東京新聞の「特報」で、東京都が月3000円でホームレスの方々に2年間アパートを提供し、その間に職に就かせ自立を促そうという支援が行われいたが、その最初の期限を迎えようとしているにもかかわらず自立できる人は半数程度という記事が掲載されていました。
入居した人には最低月に6日の仕事が提供されるという話だったのが、実際は月2日程度だったということも書いてありました。アパートに移った人のテントは撤去され、2度と公園には戻れないということもあり、はじめからこの支援に参加しないホームレスの方々もたくさんいたそうです。
おそらく、この支援に携わっているNPOや東京都の職員の方々は懸命に働いていたと思います。支援に参加してアパートに移った人の中には、社会復帰のために必死に努力した人がたくさんいたことと思います。ただ、この支援自体、ちょっと問題点が多いです。
まず、支援対象者が、新宿中央公園など一部の公園で生活していた人々に限られること。末端で支援する方々は必死に働いても、計画段階では単に公園からホームレスを排除しようという目論見だけだったのは明らかです。その証拠に、2年経過する今後、公園の警備を厳重にして戻って来れない措置をとるそうです。アパートに移ったけれど社会復帰できず、アパートから出されてしまった人はどこに行けばいいのでしょう。公園にさえ戻らなければ路上で生活してものたれ死んでしまってもいいということなのでしょうか。要は公園をきれいにしたいだけと感じてしまいます。
あとは、職に就くということに関する計画段階での甘い見通しです。世の中は良くなったと言えども景気はそれほど良くなく、それに加え、中高年者の再雇用が難しい状況です。ホームレスの方々も高齢化が進んでいます。そんな中で、本人がどれほど努力しようともどうにもできないということは十分に考えられるわけです。2年間の支援を満了しても社会復帰の道筋が立たなかった場合にどうするのかという計画が欠如しています。
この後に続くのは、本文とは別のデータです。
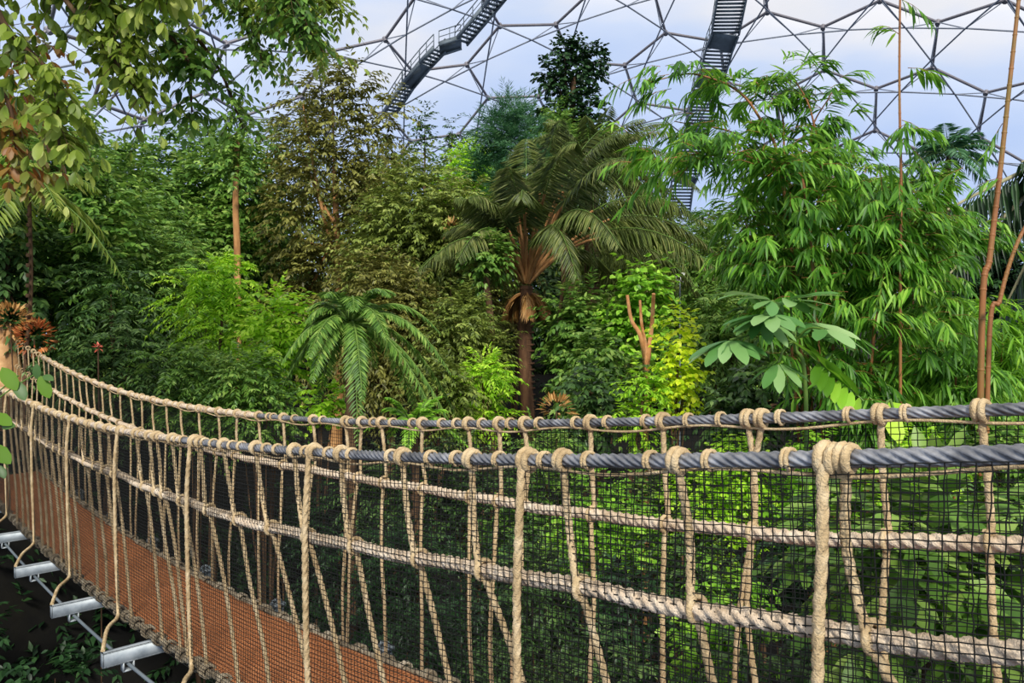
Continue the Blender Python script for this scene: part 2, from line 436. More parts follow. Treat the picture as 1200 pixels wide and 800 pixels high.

普通に職に就き、家もある人にとって、ホームレスの方々はまったく別世界の人に映るかもしれません。「あんな生活しかできないのは本人の努力が足りないからだ」なんて平然と言う友人がいて驚いたことがありますが、実はこの認識が普通なのかもしれません。でもこの認識は現実を理解したものではありません。中にはそういう努力不足の人もたくさんいるでしょうが、すべてではないのです。知人の借金の保証人になって身を隠さざるを得ない人、更生後に社会復帰しようとしたけど拒絶された人、など、本当は社会に復帰したいのにできない人がたくさんいるのです。
いろいろ問題はありますが、最も重大なのは、世間がホームレスの方々へ向ける視点なのではないかと思います。言動で判断するのではなく、最初からレッテルを貼ってしまうこと。私は大学時代、東京駅のコンビニでバイトしていて、その時に多くのホームレスの方々と接しました。店員の中には、最初からレッテルを貼って物を盗まないかあからさまに監視する人が多くいました。結果、確かに物を盗む人は多かったのですが、物を盗むのはあくまで個人であって、ホームレスの方々全体なわけではないのです。「Aというホームレスが物を盗んだ」からと言って、「Bというホームレスも物を盗む」という式は成り立たないのです。
レッテルを貼るから心を閉ざす、決めつけから来るホームレスの不利益が非常に多いと思います。レッテルが社会への復帰の道を閉ざす場面が非常に多いのではないかと、コンビニバイトからだけでも強く感じました。社会復帰を望んでも、世間は偏見だけでシャットアウトしてしまう。レッテルを貼って社会から追放してしまうやり方は、大昔から続く悪しき習慣です。お金持ちに良い人も悪い人もいるのと同様、ホームレスにもいろんな人がいます。世間が無用な偏見を捨て去ることが、この支援事業の成否を決めるのではないでしょうか。まったく別の世界ではなく、すべての人に関係のある話だと思います。